Faculty members who have not had the opportunity to learn about the principles of teaching and learning may still contend that students can learn the same ways they always have, but with the increasing diversity of college students, their range of approaches to learning has similarly expanded. As students have become more sophisticated and information continues to expand, teaching has become more than a process of dispensing a finite amount of information. It is becoming increasingly clear that educators need to reassess their purpose and function in the current information age.

Traditionally, the center of higher education has been the content, and the role of the instructor is that of an “expert” who knows all and who shares it with the rest of us in a closed classroom setting, preferably through a textbook he or she has authored.

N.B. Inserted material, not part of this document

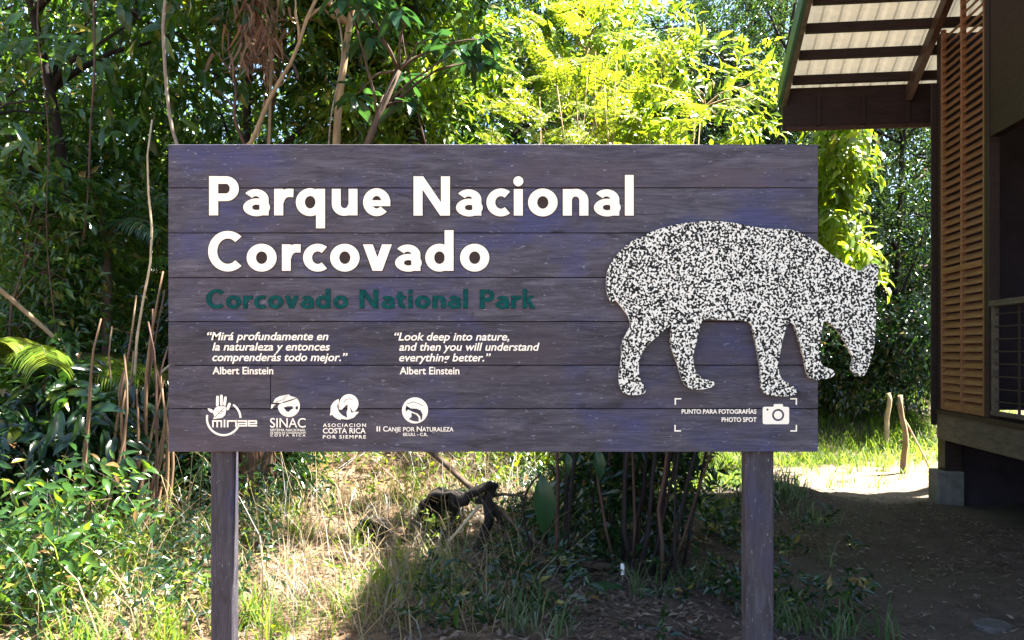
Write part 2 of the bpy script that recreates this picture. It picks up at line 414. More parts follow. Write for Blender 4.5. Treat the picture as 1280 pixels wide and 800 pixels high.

Time in the classroom with the instructor is fixed and it is only this time that can be converted into credits. Testing is a matter of ranking students based on how much knowledge they gather and retain for a short period of time. The curriculum is segmented into disciplines and then courses, and grades are the primary indicator of learning.

However, current research relies heavily on the theory that learning is about making connections (neurological, social, cognitive, affective). If that theory holds water, then learning is about what students do, and the role of the teacher is to facilitate systemic and strategic thinking on the part of students. Through systemic thinking, we see how what we learn has meaning for our lives. Through strategic thinking, we are able to focus our energies on things that count in the rest of our lives.

This course will allow you to do both kinds of thinking: systemic and strategic. The outcome of this course should be some personal capacity in teaching that will serve you the rest of your life, whether it is the ability to assess what is happening with your students, or the ability to design your course in a way that your students have life-changing outcomes as a result.